Fresh from the conservation corps, I joined the Feds, eager yet inexperienced. I was a self-described nomadic adrenaline junkie; home was my Mazda 6 sedan, and everything I cared about owning could fit inside it. The previous summer, I had read a book about smokejumpers, and though I didn't yet know what a snag or a Mark 3 pump were, I knew I wanted to “slay the dragon, ” as I had heard it called.
I romanticized dreams of big fires, towering trees, and narrow escapes. But the reality that followed was far from these initial illusions.
I quickly learned what it meant to mop up. District orientations and project work thrived, while the smell of smoke in the forest remained elusive. The first large fire I was ever on appeared as nothing more than a glow in the distance. It was after dark when our module checked into fire camp, and the orange radiance from the far-off fire seemed to light up half the horizon. We spent the next ten days prepping contingency lines miles from the black edge. We worked nearly two weeks on a fire I never saw.
The constant theme of those first years was to absorb as much knowledge as possible. Never touch the handrails at fire camp. Gloves should never be hung from your belt. Ego and chainsaws are a volatile combination. You know less than you think you know. If you want to look like a bagger, you will succeed.
I had crossed into a new world, one full of foreign words, intense demands, and countless lessons—many of which came from my first supervisor, mentor, and now close friend. He had spent twelve years on a hotshot crew and was then the same age I am now. When I asked him how he kept returning year after year, he used to say, “Three days."
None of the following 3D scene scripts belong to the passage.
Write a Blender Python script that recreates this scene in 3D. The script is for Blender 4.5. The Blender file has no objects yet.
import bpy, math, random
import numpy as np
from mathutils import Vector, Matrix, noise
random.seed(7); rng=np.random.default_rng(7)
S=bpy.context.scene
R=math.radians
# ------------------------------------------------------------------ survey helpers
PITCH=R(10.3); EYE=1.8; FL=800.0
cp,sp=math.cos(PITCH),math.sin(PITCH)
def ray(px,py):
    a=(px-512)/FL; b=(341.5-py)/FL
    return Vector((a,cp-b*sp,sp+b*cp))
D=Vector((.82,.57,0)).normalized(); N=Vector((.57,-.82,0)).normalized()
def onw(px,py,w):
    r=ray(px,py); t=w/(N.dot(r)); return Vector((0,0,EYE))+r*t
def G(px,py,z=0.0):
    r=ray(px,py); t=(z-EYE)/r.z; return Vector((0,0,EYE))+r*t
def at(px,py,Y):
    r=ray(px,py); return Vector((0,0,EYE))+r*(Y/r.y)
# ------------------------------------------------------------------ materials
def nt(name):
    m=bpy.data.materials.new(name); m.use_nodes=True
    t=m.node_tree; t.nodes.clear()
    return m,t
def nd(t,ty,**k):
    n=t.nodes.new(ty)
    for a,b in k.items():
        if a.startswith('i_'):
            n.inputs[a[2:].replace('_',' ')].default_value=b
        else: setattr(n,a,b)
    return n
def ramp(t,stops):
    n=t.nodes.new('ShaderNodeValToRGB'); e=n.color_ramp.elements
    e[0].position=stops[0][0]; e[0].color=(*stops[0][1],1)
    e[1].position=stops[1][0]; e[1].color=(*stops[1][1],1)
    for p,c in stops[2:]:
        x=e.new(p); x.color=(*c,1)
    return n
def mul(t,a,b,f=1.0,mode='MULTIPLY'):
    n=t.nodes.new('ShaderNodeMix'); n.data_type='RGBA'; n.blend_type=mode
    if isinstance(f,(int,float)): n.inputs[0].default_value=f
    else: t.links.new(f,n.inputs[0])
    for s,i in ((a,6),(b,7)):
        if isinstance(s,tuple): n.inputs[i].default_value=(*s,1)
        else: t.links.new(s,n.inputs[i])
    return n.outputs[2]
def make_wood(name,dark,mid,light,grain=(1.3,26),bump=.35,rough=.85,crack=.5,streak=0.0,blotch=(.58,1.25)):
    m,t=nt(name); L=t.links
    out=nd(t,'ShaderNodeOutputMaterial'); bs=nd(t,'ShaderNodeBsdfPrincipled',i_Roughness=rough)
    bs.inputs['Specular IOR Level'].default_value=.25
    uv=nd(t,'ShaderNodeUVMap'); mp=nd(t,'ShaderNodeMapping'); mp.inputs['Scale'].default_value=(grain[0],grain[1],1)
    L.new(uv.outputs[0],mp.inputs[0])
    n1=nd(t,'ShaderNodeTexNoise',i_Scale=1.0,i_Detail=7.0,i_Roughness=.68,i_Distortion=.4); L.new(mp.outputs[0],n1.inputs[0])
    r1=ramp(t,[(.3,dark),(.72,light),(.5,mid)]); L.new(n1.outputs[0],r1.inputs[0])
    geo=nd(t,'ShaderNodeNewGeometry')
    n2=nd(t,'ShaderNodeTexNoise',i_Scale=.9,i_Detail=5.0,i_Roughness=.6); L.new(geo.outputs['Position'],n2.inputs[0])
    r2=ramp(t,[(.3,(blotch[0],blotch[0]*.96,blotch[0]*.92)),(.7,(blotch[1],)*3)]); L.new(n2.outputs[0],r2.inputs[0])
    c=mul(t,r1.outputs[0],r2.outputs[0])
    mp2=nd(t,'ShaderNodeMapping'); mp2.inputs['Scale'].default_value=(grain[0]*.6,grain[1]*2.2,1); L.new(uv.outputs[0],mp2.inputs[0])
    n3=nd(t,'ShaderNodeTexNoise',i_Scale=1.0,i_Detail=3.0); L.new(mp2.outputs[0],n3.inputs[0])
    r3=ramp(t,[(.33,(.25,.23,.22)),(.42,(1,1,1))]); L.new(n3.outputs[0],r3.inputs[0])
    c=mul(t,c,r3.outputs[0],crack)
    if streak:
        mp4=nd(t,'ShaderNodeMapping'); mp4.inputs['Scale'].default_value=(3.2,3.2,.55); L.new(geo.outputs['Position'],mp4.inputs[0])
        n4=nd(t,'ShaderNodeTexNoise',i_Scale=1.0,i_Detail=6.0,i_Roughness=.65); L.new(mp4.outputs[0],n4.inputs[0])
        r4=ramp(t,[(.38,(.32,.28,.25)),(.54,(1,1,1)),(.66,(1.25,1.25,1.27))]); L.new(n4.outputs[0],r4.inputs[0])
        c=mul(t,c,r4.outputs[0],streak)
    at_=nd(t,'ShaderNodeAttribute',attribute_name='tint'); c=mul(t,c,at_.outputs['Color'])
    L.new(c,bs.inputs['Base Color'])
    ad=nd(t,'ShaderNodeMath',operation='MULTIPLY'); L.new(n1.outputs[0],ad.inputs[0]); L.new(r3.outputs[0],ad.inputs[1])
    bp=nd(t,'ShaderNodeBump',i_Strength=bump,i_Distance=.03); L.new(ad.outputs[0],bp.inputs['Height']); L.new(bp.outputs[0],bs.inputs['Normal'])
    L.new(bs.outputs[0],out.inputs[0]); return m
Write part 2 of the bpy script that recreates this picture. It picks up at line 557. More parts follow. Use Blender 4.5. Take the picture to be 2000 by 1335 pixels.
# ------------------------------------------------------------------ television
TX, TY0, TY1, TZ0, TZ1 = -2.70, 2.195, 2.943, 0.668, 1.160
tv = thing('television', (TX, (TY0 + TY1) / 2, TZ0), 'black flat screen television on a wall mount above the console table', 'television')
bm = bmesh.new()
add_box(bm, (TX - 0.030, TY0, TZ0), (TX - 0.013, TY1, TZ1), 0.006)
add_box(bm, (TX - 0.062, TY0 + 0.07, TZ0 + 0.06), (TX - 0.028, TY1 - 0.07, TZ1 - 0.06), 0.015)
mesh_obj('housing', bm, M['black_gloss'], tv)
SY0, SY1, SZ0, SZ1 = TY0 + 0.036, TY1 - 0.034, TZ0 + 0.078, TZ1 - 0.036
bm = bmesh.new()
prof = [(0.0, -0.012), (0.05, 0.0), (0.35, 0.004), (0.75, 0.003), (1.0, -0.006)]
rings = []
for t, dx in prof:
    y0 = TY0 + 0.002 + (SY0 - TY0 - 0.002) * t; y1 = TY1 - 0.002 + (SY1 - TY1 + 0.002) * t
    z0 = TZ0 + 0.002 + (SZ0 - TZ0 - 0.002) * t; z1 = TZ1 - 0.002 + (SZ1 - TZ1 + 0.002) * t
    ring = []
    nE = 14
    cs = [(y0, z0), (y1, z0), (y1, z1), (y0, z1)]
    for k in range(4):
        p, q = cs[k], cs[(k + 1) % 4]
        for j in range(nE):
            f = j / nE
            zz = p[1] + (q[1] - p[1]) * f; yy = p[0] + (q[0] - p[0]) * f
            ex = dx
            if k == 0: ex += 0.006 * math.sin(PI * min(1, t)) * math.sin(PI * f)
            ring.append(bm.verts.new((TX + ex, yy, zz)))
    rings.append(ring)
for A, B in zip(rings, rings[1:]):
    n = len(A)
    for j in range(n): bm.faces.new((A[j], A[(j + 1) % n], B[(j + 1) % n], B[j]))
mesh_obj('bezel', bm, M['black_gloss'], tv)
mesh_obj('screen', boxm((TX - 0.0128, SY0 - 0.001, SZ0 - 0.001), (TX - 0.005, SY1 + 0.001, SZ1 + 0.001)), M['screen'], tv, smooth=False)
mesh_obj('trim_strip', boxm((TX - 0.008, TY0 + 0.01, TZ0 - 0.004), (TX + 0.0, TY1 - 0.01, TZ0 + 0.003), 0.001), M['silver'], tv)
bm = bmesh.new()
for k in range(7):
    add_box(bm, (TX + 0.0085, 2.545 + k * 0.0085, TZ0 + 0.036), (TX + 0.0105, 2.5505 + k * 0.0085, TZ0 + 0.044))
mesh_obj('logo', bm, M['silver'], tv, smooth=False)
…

The job is full suck, he said, but for three days every summer, you'll find yourself in a wild that few experience, doing a job that few witness, surrounded by people few could ever aspire to be.
The hook was set, and I was like a child in a candy store. Every flavor, every feature of fire was new and exciting, and I wanted to try them all. I had tasted just a few hours of those delectable three days and wanted nothing more than more.
But too soon, the snow melted. The mountains turned into black hills, and the days stretched until they would surely rip. The dog days of summer, and of my journey, were in motion.
It didn't take long to see every state in the west from the back of a hotshot buggy. When these days were good, they were great. Big burn shows, closing down divisions, the sound of two hotshot crews tying into one another. The full soul feeling of sweating and bleeding alongside your crew members, two chains away from going Tango Uniform. A body of twenty hearts, beating for the same cause.
When these days were bad, I was reminded of what it feels like to have your soul bleed. As an emotional armor, I learned to protect hope. Our bodies can endure immense pain if we don't view it as suffering and we keep a flicker of hope alive. And then, just when you're on the brink of R&R with your significant other, who you haven't seen in over a month—her flight booked, the hotel reserved, and the "I can't wait to see you!" texts sent—your buggy breaks down in Nowhere, Idaho. In that moment, you had either protected yourself from hoping or were hurt doubly when the plans fell apart.
As individuals, we were as unrecognizable as a breath, but just as vital. Occasionally, we would hear stories of families returning to their homes after a fire passed through. They'd drive up their driveway, lined with blackened death, unable to believe their house still stood. They thanked their God. Yet before the house was spared, there was a space where a hotshot had stood, between the God that is Nature and the God that is Big Ernie. Only a hotshot crew can act with the force of divine intervention, yet remain unseen by the public.
There was a pause before the first sign of fall. I took a season off because I didn't like who I was becoming. But looking back at that summer of freedom, I realized I didn't like who I had lost.
Fire and my identity had become too intertwined to exist independently.
A return to the West, a "come to autumn, " where all the leaves turn gold. The year, and my journey in fire, now feel old. As the leaves began to fall, I found myself falling out of planes.
Hotshotting was the hardest job I've ever had. Rookie training for smokejumping was the hardest thing I've ever gone through. It was a rare opportunity to experience new levels and varieties of stress. Anyone who makes it through the program learns the edge of their limits.
The strength of a crew lies in how they act as one unit. The strength of jumpers comes from the actions of the individual. So often, there are so few jumpers on a fire that everyone plays multiple roles. The responsibilities are more real, and high-level leadership is expected, indiscriminately, from all.
The years of autumn fall away in settled cycles. Prepare, perform, recover—season into season. For now, and for the observable future, I have no reason to change course.
But one day, the last of the leaves will drift to the ground, and the winds of winter will settle in. The next leg of this voyage will present itself, and I will either go up in GS or out of fire.
I've been at this for nearly a decade now. This is no longer just a summer job; it's what I choose to devote the majority of my time to. The void left by my initial illusion of fire has been filled with wisdom. I know enough to know I know very little. But my repertoire of fire stories and close calls keeps expanding. I've seen friends retire, get fired, and die. I've felt and seen the good and the bad this career can offer—and I remain optimistic.
One day, I won't be the one walking through the woods with a Pulaski and a plan. That will be the responsibility of those more eager and inexperienced than me. And they then, like me now, will care deeply for the woods and the seasons that flow through them.